EXERCISE: Give back the exact lines spanning from the line with "gv(x1,y0,ZA)]).material_index = 1" to the line with "f.material_index = 1", with both of those lines included and no others.

DATA TO USE:
■ ■ ■
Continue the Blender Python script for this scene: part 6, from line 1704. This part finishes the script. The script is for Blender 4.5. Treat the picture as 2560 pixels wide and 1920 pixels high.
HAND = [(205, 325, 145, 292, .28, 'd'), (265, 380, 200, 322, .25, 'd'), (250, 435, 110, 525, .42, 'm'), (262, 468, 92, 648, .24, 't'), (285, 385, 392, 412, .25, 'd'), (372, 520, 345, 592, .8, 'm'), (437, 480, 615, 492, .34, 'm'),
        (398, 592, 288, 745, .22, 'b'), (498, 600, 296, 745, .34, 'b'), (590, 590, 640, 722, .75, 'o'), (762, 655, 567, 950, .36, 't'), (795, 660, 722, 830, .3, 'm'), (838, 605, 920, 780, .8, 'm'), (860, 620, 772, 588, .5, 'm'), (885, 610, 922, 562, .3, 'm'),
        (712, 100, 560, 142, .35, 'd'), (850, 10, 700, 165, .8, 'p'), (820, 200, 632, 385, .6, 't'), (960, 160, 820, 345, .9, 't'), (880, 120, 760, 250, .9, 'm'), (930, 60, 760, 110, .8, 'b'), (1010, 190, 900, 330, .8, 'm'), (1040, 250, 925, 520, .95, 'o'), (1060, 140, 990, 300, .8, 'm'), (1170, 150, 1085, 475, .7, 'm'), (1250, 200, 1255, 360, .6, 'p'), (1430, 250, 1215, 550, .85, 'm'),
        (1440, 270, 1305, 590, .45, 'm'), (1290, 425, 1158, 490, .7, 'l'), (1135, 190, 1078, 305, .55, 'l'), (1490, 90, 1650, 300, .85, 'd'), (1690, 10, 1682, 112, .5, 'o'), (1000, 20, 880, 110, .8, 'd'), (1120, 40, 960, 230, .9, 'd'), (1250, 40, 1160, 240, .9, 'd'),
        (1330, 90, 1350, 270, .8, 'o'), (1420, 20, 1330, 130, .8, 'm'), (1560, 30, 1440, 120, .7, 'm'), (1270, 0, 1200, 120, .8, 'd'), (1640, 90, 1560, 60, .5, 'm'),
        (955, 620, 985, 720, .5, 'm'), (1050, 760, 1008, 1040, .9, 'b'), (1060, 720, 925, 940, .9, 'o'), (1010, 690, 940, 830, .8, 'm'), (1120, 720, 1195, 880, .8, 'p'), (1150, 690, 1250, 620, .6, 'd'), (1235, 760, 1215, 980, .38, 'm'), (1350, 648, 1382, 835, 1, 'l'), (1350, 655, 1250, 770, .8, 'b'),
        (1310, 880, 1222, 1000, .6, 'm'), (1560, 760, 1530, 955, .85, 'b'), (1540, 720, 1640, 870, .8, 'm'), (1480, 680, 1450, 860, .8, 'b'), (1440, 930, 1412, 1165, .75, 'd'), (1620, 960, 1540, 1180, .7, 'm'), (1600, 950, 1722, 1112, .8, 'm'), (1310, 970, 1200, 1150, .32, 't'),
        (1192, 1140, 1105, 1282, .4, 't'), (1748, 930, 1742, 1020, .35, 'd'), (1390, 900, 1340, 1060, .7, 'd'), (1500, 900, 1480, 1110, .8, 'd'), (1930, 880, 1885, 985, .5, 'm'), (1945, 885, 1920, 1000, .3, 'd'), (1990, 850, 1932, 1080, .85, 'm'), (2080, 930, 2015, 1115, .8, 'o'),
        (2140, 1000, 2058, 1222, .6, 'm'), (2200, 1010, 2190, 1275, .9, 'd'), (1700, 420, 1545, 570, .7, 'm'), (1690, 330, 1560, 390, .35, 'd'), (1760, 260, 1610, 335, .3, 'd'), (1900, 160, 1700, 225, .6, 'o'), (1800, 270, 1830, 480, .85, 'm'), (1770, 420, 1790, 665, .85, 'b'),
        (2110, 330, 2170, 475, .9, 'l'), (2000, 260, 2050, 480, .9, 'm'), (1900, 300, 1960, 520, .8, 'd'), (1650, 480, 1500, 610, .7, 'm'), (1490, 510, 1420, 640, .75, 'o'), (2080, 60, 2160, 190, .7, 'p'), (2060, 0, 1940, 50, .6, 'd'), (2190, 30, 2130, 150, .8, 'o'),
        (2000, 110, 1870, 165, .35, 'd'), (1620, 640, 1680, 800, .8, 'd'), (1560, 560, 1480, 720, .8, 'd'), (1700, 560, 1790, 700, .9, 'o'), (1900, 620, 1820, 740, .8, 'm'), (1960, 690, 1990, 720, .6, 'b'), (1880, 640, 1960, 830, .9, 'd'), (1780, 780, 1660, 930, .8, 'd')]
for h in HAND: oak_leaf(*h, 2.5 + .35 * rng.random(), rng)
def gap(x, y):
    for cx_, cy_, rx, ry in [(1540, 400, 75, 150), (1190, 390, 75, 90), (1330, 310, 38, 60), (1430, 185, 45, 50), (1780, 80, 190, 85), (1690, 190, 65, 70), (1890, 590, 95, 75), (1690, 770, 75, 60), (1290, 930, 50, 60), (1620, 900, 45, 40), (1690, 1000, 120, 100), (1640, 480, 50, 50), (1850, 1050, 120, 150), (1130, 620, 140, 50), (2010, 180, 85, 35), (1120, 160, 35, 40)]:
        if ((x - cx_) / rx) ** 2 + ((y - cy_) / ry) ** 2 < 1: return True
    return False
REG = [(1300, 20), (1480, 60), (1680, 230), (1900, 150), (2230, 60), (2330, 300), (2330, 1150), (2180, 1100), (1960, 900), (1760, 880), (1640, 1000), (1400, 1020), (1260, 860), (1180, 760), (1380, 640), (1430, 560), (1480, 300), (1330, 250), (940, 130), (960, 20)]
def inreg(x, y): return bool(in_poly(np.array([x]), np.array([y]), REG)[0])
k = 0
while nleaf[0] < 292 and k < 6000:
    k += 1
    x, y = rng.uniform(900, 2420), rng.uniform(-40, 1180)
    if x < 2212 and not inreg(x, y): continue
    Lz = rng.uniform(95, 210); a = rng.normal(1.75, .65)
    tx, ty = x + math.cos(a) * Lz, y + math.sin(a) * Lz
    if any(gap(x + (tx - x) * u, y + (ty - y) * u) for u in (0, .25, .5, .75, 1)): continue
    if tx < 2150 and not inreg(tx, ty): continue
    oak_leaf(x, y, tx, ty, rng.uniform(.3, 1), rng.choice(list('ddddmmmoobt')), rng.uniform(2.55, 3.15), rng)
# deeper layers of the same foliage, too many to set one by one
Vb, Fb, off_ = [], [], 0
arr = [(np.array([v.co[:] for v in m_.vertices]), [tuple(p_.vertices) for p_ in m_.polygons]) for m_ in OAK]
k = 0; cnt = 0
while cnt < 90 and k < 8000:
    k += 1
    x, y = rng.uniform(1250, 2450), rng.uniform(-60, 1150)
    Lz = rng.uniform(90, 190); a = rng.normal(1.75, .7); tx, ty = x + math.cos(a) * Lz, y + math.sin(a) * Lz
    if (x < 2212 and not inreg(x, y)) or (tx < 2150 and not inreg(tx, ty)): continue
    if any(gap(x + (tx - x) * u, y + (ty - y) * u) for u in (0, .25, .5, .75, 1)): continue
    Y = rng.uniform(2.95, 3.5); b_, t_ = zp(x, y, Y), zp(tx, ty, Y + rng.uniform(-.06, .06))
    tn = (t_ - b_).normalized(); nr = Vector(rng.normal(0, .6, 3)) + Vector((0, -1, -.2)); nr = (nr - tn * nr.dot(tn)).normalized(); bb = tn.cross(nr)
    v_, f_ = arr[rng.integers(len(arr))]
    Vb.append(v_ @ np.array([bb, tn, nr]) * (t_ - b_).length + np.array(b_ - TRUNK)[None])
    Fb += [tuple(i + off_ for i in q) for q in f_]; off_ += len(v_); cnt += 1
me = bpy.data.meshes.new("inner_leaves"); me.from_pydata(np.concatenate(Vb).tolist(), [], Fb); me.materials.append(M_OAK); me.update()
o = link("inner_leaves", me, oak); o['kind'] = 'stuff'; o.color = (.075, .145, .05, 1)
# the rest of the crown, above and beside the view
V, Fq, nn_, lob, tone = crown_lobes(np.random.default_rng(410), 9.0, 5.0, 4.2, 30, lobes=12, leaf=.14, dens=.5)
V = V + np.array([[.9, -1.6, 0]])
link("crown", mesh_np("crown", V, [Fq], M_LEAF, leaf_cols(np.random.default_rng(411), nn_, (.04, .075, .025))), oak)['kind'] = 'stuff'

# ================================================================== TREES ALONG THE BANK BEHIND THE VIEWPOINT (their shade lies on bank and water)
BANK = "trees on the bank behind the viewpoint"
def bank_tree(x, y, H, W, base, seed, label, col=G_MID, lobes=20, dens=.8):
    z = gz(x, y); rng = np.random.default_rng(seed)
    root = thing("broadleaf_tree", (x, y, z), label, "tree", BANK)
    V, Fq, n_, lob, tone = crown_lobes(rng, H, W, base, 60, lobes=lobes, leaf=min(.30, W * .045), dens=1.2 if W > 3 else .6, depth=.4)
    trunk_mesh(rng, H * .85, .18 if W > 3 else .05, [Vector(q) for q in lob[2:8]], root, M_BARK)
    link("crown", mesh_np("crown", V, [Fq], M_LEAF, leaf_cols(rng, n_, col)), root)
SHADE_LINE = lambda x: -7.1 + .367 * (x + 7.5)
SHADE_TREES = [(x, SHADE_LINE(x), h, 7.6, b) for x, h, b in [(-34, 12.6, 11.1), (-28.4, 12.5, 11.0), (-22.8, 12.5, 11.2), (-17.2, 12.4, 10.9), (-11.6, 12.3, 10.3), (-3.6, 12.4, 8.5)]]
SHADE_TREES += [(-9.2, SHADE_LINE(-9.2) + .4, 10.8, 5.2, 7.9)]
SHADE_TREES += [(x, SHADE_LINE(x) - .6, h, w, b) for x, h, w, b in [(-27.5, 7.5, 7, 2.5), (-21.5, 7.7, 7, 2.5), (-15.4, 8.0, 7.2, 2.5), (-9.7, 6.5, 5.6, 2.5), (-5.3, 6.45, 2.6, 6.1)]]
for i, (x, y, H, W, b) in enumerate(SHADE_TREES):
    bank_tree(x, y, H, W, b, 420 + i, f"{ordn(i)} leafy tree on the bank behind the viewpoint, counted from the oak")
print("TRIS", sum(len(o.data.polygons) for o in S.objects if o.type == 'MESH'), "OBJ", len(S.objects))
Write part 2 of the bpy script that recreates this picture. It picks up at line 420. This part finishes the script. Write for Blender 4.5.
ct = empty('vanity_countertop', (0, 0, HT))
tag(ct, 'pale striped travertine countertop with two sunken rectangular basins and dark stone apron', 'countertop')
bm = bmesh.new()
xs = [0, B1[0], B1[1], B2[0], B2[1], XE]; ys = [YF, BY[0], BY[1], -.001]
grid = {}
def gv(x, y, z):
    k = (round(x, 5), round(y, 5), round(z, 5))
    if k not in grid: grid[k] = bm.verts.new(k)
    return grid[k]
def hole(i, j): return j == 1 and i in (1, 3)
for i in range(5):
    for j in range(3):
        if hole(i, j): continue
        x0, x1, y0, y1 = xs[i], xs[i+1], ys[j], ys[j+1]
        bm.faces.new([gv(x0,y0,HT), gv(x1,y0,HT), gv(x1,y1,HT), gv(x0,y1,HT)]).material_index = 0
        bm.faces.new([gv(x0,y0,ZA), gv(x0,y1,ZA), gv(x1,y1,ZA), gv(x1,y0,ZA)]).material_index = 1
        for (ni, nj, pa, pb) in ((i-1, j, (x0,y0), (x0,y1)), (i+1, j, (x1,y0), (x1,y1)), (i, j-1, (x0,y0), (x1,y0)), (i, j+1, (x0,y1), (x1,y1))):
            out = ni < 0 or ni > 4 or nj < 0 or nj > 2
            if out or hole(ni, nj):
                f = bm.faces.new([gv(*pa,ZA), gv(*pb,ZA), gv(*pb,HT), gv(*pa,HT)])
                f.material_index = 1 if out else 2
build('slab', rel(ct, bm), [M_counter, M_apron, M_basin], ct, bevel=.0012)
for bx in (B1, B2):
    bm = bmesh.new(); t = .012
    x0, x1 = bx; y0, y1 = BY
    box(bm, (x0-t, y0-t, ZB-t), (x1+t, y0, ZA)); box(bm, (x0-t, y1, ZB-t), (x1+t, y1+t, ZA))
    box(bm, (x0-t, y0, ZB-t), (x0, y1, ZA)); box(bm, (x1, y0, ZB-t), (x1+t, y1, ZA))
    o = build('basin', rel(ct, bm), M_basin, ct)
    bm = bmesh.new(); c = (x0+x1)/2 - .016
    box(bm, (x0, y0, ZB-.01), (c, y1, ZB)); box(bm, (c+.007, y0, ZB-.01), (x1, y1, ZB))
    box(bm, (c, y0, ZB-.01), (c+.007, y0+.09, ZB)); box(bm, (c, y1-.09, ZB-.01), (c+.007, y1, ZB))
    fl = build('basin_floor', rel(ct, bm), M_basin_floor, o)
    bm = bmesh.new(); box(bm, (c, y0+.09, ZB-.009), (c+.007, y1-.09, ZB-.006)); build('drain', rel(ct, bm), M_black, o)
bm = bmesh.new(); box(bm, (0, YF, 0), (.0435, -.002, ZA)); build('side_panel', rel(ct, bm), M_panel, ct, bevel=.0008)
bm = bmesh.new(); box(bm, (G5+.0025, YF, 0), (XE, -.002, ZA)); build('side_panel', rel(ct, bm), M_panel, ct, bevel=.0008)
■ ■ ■
COMPLETED TASK:
        bm.faces.new([gv(x0,y0,ZA), gv(x0,y1,ZA), gv(x1,y1,ZA), gv(x1,y0,ZA)]).material_index = 1
        for (ni, nj, pa, pb) in ((i-1, j, (x0,y0), (x0,y1)), (i+1, j, (x1,y0), (x1,y1)), (i, j-1, (x0,y0), (x1,y0)), (i, j+1, (x0,y1), (x1,y1))):
            out = ni < 0 or ni > 4 or nj < 0 or nj > 2
            if out or hole(ni, nj):
                f = bm.faces.new([gv(*pa,ZA), gv(*pb,ZA), gv(*pb,HT), gv(*pa,HT)])
                f.material_index = 1 if out else 2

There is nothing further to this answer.